ACT Book of the Year

2005

>>2004

WINNER  

Tony Kevin
A Certain Maritime Incident : the sinking of SIEV X 
Scribe Publications

Cover certain maritime incident

SYNOPSIS

In October 2001, over 400 asylum-seekers departed from Indonesia in a grossly overcrowded, unseaworthy boat bound for Australia. Somewhere between the two countries the boat sank, with a terrible loss of life 353 of the asylum-seekers drowned.

The Australian government claimed it had no prior knowledge of the unfolding tragedy. Yet ministers and senior officials from the beginning tried to mislead the Australian Senate and the community over important questions. What did the government and its agencies know about the boat and its fate, and when? Did we have any responsibility for the tragedy? Did we have a duty of care to save the survivors that we shirked?
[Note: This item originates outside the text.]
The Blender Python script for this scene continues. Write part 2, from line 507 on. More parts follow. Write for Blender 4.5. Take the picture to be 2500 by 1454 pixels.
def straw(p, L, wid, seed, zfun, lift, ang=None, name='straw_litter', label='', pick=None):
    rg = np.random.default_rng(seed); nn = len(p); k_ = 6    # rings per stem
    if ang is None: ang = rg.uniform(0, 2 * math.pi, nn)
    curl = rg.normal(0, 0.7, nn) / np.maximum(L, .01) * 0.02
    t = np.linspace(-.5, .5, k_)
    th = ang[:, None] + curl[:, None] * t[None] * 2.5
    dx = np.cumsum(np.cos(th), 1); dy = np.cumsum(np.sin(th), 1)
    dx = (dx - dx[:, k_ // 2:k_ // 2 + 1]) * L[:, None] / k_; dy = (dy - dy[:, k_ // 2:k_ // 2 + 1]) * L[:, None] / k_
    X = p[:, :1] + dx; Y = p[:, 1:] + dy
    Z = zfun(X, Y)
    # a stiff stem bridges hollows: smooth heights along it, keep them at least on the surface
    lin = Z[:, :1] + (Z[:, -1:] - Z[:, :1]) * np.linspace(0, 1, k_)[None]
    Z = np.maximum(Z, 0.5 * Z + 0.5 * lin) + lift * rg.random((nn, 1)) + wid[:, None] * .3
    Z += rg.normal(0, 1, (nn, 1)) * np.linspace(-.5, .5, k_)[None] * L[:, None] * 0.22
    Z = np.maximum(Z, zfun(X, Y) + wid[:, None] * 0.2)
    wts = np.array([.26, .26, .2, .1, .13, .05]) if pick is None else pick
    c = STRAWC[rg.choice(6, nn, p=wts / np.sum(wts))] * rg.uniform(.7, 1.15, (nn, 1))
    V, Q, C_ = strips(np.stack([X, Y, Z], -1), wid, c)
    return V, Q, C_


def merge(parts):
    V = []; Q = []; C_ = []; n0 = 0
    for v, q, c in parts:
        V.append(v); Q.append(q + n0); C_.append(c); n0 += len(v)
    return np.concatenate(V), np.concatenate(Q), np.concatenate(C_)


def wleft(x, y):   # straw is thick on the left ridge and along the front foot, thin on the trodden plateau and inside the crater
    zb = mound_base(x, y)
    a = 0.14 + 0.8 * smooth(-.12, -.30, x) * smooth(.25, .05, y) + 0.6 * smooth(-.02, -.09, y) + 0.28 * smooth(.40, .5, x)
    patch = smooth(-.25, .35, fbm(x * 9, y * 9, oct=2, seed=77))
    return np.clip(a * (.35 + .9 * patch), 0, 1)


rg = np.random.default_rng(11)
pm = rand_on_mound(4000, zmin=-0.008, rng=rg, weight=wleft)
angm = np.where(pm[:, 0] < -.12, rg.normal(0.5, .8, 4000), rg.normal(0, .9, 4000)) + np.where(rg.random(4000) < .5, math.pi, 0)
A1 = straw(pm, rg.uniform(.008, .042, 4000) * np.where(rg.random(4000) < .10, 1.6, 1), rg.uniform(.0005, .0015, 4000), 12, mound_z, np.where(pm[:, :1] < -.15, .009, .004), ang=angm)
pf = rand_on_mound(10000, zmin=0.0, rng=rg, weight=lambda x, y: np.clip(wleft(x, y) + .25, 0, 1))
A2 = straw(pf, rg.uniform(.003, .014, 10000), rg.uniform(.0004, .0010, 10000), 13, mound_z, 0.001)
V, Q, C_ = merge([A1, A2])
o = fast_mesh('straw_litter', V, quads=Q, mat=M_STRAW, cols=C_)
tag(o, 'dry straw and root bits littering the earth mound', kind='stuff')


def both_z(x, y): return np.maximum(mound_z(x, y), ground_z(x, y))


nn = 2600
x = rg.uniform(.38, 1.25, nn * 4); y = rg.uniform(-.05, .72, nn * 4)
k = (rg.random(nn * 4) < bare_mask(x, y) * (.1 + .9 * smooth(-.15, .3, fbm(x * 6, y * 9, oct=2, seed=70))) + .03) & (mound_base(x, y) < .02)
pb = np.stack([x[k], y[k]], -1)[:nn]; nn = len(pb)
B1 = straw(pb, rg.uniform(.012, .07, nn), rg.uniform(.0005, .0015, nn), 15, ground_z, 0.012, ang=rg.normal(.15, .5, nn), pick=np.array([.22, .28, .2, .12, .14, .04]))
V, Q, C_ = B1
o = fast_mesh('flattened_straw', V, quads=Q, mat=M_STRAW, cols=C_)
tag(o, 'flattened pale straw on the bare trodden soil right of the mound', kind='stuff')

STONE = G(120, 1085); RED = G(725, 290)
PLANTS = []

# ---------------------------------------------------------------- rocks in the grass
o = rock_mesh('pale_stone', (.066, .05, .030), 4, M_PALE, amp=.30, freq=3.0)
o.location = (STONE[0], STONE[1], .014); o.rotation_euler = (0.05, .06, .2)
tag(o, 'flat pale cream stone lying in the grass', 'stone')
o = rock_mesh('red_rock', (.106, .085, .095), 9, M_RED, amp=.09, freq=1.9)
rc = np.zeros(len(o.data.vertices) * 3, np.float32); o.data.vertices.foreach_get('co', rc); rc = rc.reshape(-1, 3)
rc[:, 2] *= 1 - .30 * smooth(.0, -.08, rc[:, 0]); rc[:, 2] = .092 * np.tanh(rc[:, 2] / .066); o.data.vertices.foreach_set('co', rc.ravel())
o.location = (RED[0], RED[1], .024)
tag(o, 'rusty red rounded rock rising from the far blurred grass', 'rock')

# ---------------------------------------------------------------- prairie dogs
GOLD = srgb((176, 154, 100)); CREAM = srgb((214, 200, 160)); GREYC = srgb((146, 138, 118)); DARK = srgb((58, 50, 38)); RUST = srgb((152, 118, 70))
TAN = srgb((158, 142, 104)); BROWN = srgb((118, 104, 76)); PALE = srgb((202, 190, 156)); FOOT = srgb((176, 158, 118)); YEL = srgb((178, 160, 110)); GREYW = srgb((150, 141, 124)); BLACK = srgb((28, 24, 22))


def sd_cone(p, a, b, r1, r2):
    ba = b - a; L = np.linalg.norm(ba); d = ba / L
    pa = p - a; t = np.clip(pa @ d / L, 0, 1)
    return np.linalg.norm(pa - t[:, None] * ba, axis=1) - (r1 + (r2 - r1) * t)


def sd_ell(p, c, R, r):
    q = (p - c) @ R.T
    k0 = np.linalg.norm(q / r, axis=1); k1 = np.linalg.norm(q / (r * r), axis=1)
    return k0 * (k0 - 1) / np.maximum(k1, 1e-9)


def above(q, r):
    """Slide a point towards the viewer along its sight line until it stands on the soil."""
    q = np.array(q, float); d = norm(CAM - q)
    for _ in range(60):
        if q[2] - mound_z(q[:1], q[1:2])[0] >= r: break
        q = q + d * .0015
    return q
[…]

A Certain Maritime Incident joins the dots for the first time to reveal a disquieting record of government misconduct, including Australian Federal Police involvement in a people-smuggling ‘disruption program’, and an extraordinary combination of stonewalling and professed ignorance by a government dedicated to micromanaging the deterrence of asylum-seeker voyages.

The victims of this maritime disaster were mostly women and children, and many of their male family members are living in the Australian community on temporary protection visas. This book is dedicated to the grieving kin. It is also for the rest of us because, Tony Kevin argues, nothing less than a comprehensive judicial inquiry into the sinking of SIEV X will suffice if Australia is to regain its national honour.

ABOUT THE AUTHOR

Tony Kevin holds degrees in civil engineering, and in economics and political science. He retired from the Australian foreign service in 1998, after a 30-year career during which he served in the Foreign Affairs and Prime Minister’s departments, and was Australia’s ambassador to Poland and Cambodia. He is currently an honorary visiting fellow at the Australian National University’s Research School of Pacific and Asian Studies in Canberra.

He has written extensively on Australian foreign, national security, and refugee policies in Australia’s national print media.